Namun kabar buruk datang pada keesokan paginya. Anak Ariana sudah tidak ada di kandangnya, entah perginya ke mana. Kami semua cemas dan mulai mencari. Kemudian, kami menemukan sisa-sisa bulu anak Ariana di dekat kompor. Setelah diselidiki, ternyata itu adalah ulah tikus werok yang rakus dan memakan anak Ariana hidup-hidup. Mencabik-cabiknya hingga bulunya beterbangan di dekat kompor. Kami begitu sedih mendengar kabar itu.
Beberapa minggu kemudian, giliran Grande yang hamil. Kami mulai cemas. Meski setelah kematian anak Ariana kami sudah memasang banyak racun tikus di sana sini, tetap saja jumlah populasi tikus werok tampaknya tidak juga menurun. Benar saja, ketika kelahiran anak Grande, kami bahkan belum sempat melihat bayinya. Pada pagi hari, sudah ditemukan sisa-sisa tubuh anak Grande yang berceceran di lantai kandang mereka dengan begitu mengenaskan.

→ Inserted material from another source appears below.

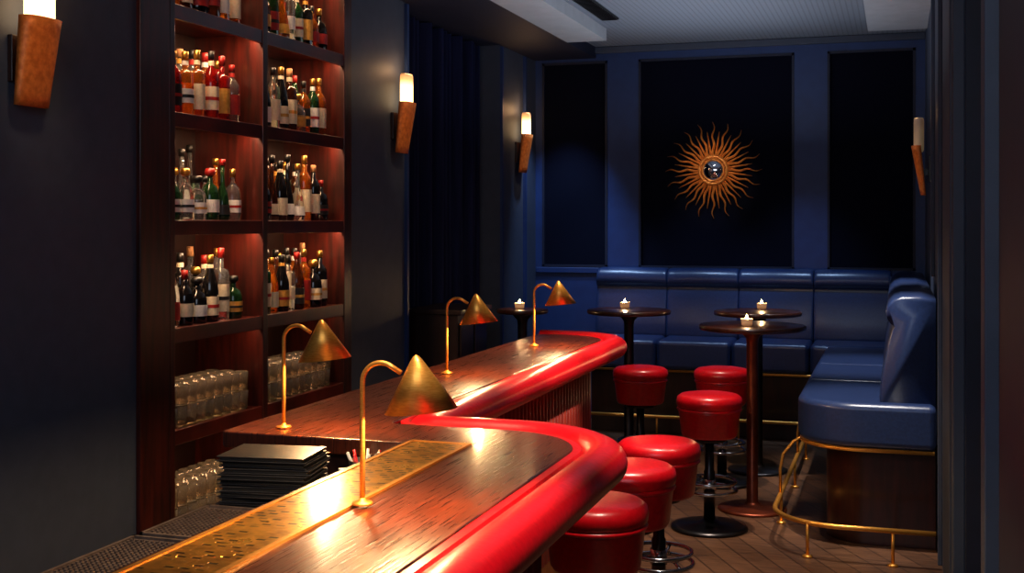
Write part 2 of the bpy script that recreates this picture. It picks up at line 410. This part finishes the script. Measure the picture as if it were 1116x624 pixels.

Setidaknya, begitulah suka dan duka memelihara marmut dan kelinci. Doakan kawan, semoga bayi Miranda-ku tidak dilahap werok juga. Dan doakan juga, semoga suatu saat Ariana dan Grande diberikan kesempatan untuk membesarkan anak mereka sebelum dilahap werok-werok rakus sialan itu.